Thursday, November 19, 2009

The Notebook of Elbert Hubbard

These are a few quotes out of Elbert Hubbards Notebook, I really like his writing, have read quite alot of his stuff today. These are taken off Wiki-Quotes; hope you find them as good and sometimes insightful as I did

It is only life and love that give love and life.
p. 40

I have no perfect panacea for human ills. And even if I had I would not attempt to present a system of philosophy between the soup and fish, but this much I will say: The distinctively modern custom of marital bundling is the doom of chivalry and death of passion. It wears all tender sentiment to a napless warp, and no wonder is it that the novelist, without he has a seared and bitter heart, hesitates to follow the couple beyond the church door. There is no greater reproach to our civilization than the sight of men joking the boy whose heart is pierced by the first rays of a life-giving sun, or of our expecting a girl to blush because she is twice God's child today she was yesterday.
p. 57

The great Big Black Things that have loomed against the horizon of my life, threatening to devour me, simply loomed and nothing more. The things that have really made me miss my train have always been sweet, soft, pretty, pleasant things of which I was not in the least afraid.
p. 61

To supply a thought is mental massage; but to evolve a thought of your own is an achievement. Thinking is a brain exercise — and no faculty grows save as it is exercised.
p. 64

Do not go out of your way to do good whenever it comes your way. Men who make a business of doing good to others are apt to hate others in the same occupation. Simply be filled with the thought of good, and it will radiate — you do not have to bother about it, any more than you need trouble about your digestion.
p. 71

The newspapers print what the people want, and thus does the savage still swing his club and flourish his spear.
p. 142

I am not sure just what the unpardonable sin is, but I believe it is a disposition to evade the payment of small bills.
p. 146

Do not dump your woes upon people — keep the sad story of your life to yourself. Troubles grow by recounting them.
p. 156

Men who marry for gratification, propagation or the matter of buttons or socks, must expect to cope with and deal in a certain amount of quibble, subterfuge, concealments, and double, deep-dyed prevarication.
p. 159

When you see a tomcat with his whiskers full of feathers, do not say "Canary!" — he'll take offense.
p. 159

Academic education is the act of memorizing things read in books, and things told by college professors who got their education mostly by memorizing things read in books.
p. 160

Literature is the noblest of all the arts. Music dies on the air, or at best exists only as a memory; oratory ceases with the effort; the painter's colors fade and the canvas rots; the marble is dragged from its pedestal and is broken into fragments.
p. 170

A pessimist is a man who has been compelled to live with an optimist.

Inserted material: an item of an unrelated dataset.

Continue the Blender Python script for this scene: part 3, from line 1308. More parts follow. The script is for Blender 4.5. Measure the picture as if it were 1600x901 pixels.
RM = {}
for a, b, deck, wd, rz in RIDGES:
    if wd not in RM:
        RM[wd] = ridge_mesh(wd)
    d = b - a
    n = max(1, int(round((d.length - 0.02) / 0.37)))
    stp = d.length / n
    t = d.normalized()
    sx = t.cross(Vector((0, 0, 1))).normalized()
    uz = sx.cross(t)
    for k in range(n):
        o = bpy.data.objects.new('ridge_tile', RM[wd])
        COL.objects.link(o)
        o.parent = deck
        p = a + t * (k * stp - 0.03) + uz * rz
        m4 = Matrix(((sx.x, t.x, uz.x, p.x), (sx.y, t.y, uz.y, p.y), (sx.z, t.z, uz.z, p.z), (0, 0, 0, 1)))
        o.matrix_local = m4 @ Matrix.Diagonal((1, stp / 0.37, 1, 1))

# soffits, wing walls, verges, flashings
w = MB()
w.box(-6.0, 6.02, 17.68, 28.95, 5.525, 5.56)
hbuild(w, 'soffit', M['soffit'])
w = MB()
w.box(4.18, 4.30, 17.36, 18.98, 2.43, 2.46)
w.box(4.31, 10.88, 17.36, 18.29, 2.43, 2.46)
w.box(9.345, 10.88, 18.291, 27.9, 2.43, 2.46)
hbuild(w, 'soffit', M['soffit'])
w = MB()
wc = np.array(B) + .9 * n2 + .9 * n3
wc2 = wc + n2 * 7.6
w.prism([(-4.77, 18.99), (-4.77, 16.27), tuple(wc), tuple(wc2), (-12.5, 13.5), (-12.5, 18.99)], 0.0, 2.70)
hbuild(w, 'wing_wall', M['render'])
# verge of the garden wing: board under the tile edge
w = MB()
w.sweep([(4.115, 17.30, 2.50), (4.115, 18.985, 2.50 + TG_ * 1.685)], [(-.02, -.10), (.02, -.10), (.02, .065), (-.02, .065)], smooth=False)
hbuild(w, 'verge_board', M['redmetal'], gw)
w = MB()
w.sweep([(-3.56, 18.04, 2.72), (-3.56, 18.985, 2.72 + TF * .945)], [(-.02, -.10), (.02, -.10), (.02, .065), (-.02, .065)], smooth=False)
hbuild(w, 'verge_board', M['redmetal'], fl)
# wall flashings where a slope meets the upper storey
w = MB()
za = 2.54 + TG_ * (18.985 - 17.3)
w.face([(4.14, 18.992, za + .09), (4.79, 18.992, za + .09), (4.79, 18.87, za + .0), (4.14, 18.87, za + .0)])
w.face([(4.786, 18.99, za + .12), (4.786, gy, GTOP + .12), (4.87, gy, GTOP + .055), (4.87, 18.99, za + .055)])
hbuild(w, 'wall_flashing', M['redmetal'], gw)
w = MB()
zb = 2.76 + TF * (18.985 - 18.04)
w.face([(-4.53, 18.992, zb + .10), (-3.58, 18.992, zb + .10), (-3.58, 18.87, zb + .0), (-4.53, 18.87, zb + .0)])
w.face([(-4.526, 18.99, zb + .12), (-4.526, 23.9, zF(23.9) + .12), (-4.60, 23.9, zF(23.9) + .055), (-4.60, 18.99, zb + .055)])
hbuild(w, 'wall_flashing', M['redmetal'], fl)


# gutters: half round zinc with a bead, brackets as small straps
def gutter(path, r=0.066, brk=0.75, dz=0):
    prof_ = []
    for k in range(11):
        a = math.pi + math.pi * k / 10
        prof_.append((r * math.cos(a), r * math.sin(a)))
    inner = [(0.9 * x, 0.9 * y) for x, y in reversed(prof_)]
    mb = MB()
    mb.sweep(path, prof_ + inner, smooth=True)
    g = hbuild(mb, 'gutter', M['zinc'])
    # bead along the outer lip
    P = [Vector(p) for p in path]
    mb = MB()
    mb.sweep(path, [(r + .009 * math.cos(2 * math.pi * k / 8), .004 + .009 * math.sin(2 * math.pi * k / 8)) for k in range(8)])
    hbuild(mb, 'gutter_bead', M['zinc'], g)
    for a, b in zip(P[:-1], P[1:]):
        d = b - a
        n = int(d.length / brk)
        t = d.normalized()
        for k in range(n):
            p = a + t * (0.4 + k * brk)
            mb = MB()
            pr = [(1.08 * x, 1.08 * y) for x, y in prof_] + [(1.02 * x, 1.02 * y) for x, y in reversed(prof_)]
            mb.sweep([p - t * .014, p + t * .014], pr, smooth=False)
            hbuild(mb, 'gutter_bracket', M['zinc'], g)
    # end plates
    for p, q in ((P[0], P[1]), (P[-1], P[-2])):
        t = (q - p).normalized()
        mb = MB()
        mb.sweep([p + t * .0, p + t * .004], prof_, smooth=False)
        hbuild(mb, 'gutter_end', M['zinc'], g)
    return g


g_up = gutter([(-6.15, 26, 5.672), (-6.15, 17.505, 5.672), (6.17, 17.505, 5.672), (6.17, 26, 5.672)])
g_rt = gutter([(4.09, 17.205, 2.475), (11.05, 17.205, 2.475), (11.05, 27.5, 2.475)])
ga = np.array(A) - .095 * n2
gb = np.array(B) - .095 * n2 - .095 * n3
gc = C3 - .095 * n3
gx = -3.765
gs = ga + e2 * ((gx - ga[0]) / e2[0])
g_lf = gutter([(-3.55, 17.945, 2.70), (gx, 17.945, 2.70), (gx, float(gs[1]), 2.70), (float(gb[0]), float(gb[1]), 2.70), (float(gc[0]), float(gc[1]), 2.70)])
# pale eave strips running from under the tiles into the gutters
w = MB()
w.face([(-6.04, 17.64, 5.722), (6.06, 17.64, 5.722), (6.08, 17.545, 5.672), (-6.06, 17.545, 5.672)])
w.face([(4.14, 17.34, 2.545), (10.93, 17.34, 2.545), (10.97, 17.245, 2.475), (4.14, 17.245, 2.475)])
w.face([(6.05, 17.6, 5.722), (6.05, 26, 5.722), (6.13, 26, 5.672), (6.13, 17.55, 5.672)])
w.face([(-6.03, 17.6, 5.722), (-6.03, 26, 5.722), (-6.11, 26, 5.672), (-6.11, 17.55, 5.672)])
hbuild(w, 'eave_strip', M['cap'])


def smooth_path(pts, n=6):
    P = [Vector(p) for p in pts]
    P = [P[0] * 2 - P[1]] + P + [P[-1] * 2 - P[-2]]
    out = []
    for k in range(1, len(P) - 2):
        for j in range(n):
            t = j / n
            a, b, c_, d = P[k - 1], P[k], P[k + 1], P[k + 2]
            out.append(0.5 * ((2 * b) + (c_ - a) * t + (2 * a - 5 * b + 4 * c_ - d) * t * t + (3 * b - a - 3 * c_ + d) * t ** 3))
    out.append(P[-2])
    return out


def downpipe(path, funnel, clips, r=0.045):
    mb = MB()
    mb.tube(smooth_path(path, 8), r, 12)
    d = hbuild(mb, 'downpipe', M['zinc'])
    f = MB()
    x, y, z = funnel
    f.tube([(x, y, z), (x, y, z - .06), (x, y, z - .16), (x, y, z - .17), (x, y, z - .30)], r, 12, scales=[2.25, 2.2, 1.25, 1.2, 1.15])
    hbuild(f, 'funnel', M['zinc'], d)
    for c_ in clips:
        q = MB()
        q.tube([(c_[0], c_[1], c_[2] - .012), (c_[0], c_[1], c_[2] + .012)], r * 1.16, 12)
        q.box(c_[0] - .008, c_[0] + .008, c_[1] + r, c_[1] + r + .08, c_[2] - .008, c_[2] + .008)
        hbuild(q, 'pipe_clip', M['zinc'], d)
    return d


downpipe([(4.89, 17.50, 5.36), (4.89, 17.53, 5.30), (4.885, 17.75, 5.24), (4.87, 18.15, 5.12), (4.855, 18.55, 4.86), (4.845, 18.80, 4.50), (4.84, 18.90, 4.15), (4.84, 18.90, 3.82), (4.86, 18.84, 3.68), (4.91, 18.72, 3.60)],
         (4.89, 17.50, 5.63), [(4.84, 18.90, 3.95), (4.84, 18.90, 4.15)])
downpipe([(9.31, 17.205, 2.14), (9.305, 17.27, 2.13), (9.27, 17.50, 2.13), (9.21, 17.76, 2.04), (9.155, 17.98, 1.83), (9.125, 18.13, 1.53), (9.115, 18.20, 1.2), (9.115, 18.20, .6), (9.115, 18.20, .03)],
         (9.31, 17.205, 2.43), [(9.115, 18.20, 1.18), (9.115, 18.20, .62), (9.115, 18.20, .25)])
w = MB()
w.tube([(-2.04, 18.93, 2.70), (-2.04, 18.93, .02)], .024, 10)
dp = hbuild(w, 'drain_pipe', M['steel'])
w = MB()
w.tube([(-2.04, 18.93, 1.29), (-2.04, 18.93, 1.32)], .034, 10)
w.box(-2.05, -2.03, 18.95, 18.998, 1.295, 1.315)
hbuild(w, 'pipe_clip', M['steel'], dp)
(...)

Life without absorbing occupation is hell — joy consists in forgetting life.

Making men live in three worlds at once — past, present and future has been the chief harm organized religion has done.

Our admiration is so given to dead martyrs that we have little time for living heroes.

Perfume; Any smell that is used to drown a worse one.

Respectability is the dickey on the bosom of civilization.

There is no such thing as success in a bad business.

The greatest mistake you can make in life is to be continually fearing you will make one.

The ineffable joy of forgiving and being forgiven forms an ecstasy that might well arouse the envy of the gods.

The way to learn to earn a living is to go at it and earn a living.

To remain on earth you must be useful, otherwise Nature regards you as old metal, and is only watching for a chance to melt you over.

Why not be a top-notcher? A top-notcher is simply an individual who works for the institution of which he is a part, not against it.

Woman's inaptitude for reasoning has not prevented her from arriving at truth; nor has man's ability to reason prevented him from floundering in absurdity.

Young women with ambitions should be very crafty and cautious, lest mayhap they be caught in the soft, silken mesh of a happy marriage, and go down to oblivion, dead to the world.